Иллюстрация: Маша Краснова-Шабаева
Я всегда считал, что от детей нельзя скрывать правду. Мой старший сын Глеб, которому 8 лет, уже знает, откуда берутся дети, почему умирают рок-музыканты и как зарабатываются деньги. Еще он вроде бы понимает, зачем он учит английский язык и что девочек обижать нехорошо.
Помимо этих базисных знаний, в его голове довольно много совершенно лишних. Например, что Range Rover Vogue стоит дороже Range Rover Sport. Или что следующий чемпионат мира по футболу пройдет в Южной Африке, или что Роже Федерер играет только ракетками фирмы Wilson. Еще он откуда-то знает, что сейчас — кризис.

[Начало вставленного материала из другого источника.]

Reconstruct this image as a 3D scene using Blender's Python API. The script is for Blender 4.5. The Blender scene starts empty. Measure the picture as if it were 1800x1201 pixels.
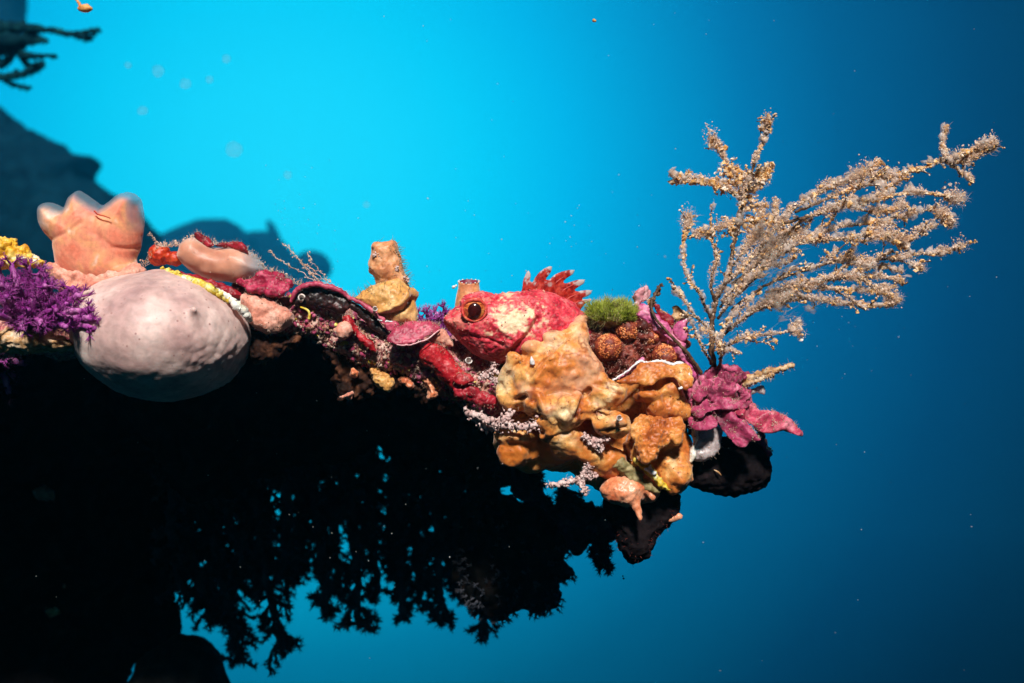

Его познания о кризисе настолько глубоки, что мне иногда становится страшно. Например, он откуда-то знает, что у банков теперь нет денег, что доллар сильно вырос, а рубль — упал и что всех либо увольняют, либо платят в два раза меньше, чем раньше. В его картине мира те, кого увольняют, поголовно уезжают в Индию (так сделал один наш друг), а те, кому платят в два раза меньше, завидуют тем, кого уволили, и иногда плачут по ночам (такое предположение сделала недавно моя жена).
Недавно в машине по дороге в школу Глеб в очередной раз начал расспрашивать меня про кризис. Но если раньше его интересовали вопросы из области макроэкономики («Почему теперь у всех нет денег?»), то на этот раз он спросил не в бровь, а в глаз: «Пап, а у нас деньги не кончатся?»
Честно говоря, я чуть не выпустил из рук руль своей машины. Тем более что машина была куплена в кредит в самом начале кризиса, когда казалось, что все еще не так страшно.
— Не знаю. Посмотрим, — честно ответил я. Вообще, я давно заметил, что за рулем врать сложнее и на прямые вопросы, заданные пассажиром водителю, пассажир может неожиданно получить ответ, идущий из самой что ни на есть глубины водительского подсознания.
Сын, впрочем, совершенно не удивился. И не очень расстроился. То есть, видимо, он предполагал, что с деньгами у нас в семье могут наступить перебои, и внутренне к этому приготовился.
— Слушай, — после короткой паузы сказал он, — а давай тогда все подарки, которые я хотел на Новый год попросить у вас, попрошу лучше у Деда Мороза. Ведь у него же нет никакого кризиса?
— Давай, — согласился я. — У Деда Мороза точно нет кризиса. — И добавил: — А поскольку сейчас все вокруг подешевело, ему можно заказать даже больше подарков, чем обычно!
Сначала мне казалось, что я удачно пошутил. Я представил себе Деда Мороза, который приходит в огромный магазин, видит там во всю витрину надпись «Sale» и понимает, что теперь ему потребуется не один мешок для подарков, а минимум два. Потому что если он не потратит в этом декабре весь свой подарочный бюджет, то на следующий год ему его явно урежут.
Но когда Глеб закончил загибать пальцы на второй руке, я понял, что в оставшееся до праздников время мне будет не до смеха:
— …Пожалуй, десяти подарков мне хватит. Давай сегодня же отправим Деду Морозу письмо, чтобы он успел все купить. И нам надо предупредить его, что на этот раз Новый год мы будем встречать во Франции, — чтобы все эти подарки он привез нам в отель.
— Нет, Глеб, — взмолился я. — Давай лучше попросим его, чтобы он принес нам подарки домой до нашего вылета. А то во Францию их будет тащить Дед Мороз, а обратно — мы с мамой.
Сын не стал спорить.
— Так даже лучше. Значит, подарки будут 27-го рано утром!
Пути назад не было.
Получалось, что после всего вышесказанного я уже не мог открыть ребенку глаза на тайну Деда Мороза.
Более того, я теперь даже не знаю, как сделать это в будущем? Ведь если сказать что Деда Мороза нет, получится, что рухнет одна из немногих в этом мире инстанций, не подверженная никаким кризисам.